The Nevada Press Association’s highest legislative priority in 2019 was improving government compliance with the state’s Public Records Act. The vessel for our aspirations was Senate Bill 287. The final version of SB 287 established penalties for local governments and state agencies that willfully violate the law; limited their use of excessive fees to discourage records requests; and added provisions requiring government employees to communicate with requestors and help them find the records they seek.
SB 287 passed both chambers unanimously in the final hour of the session and was swiftly signed into law by the governor. So it’s only natural that on Saturday evening at our 95th annual convention in Ely, NPA honored as this year’s First Amendment Champions the individuals who played the largest role in the bill’s passage.
The honors begin with the Champion who was there at the beginning of the process. Tod Story started his work on SB 287 almost immediately after it became clear that the public records reform measure he supported in 2017 wasn’t going to pass. He helped to draft the language included in the original version of the legislation. He was a co-founder of the Right to Know Coalition, an ideologically diverse coalition that activated grassroots support for the bill. And as executive director of ACLU of Nevada, he led the organization to fight alongside the Nevada Press Association in a number of other pro-transparency battles in the 2019 session.
Senator David Parks (D-Clark 7) was the primary sponsor of SB 287. In his role as chairman of the Senate Government Affairs Committee, he scheduled and facilitated the first hearing on the bill. When it bogged down in committee, he nurtured support for the legislation by asking Senators Melanie Scheible (D-Clark 9) and Ben Kieckhefer (R-Carson City, Washoe 16) to work with stakeholders and draft a compromise revision of the bill that could pass both chambers. Both Senators waded into the details of the legislation and worked diligently on a compromise. Perhaps most importantly, they resisted intense pressure from government lobbyists to water down their amendments. All three Senators were vital in getting the bill passed.
More than 1,100 bills were introduced in the 2019 session and with only four months to consider them it’s inevitable that many never made it to the finish line. Aside from broad public support, what often separates the winners from the losers is whether political leaders are willing to prioritize a particular bill. Assembly Speaker Jason Frierson (D-Clark 8) made sure SB 287 was a priority in the final days of the session. His active leadership kept the bill moving in the session’s final hours and ensured that public records reform had support in the Assembly.
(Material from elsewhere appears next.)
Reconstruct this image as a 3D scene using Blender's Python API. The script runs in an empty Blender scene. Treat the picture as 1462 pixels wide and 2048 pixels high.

Governor Steve Sisolak has long been an advocate for open government. His insistence on government transparency as a Clark County Commissioner in 2011, helped to expose extensive overtime fraud being committed by county firefighters. He maintained that resolve in his first year as governor. SB 287 would never have passed if he hadn’t conveyed his support to legislative leadership. Moreover, his April interview in the Review-Journal, in which he noted that government agencies leverage excessive fees and immunity from punishment to deny legitimate records requests, helped to bolster public support for the bill.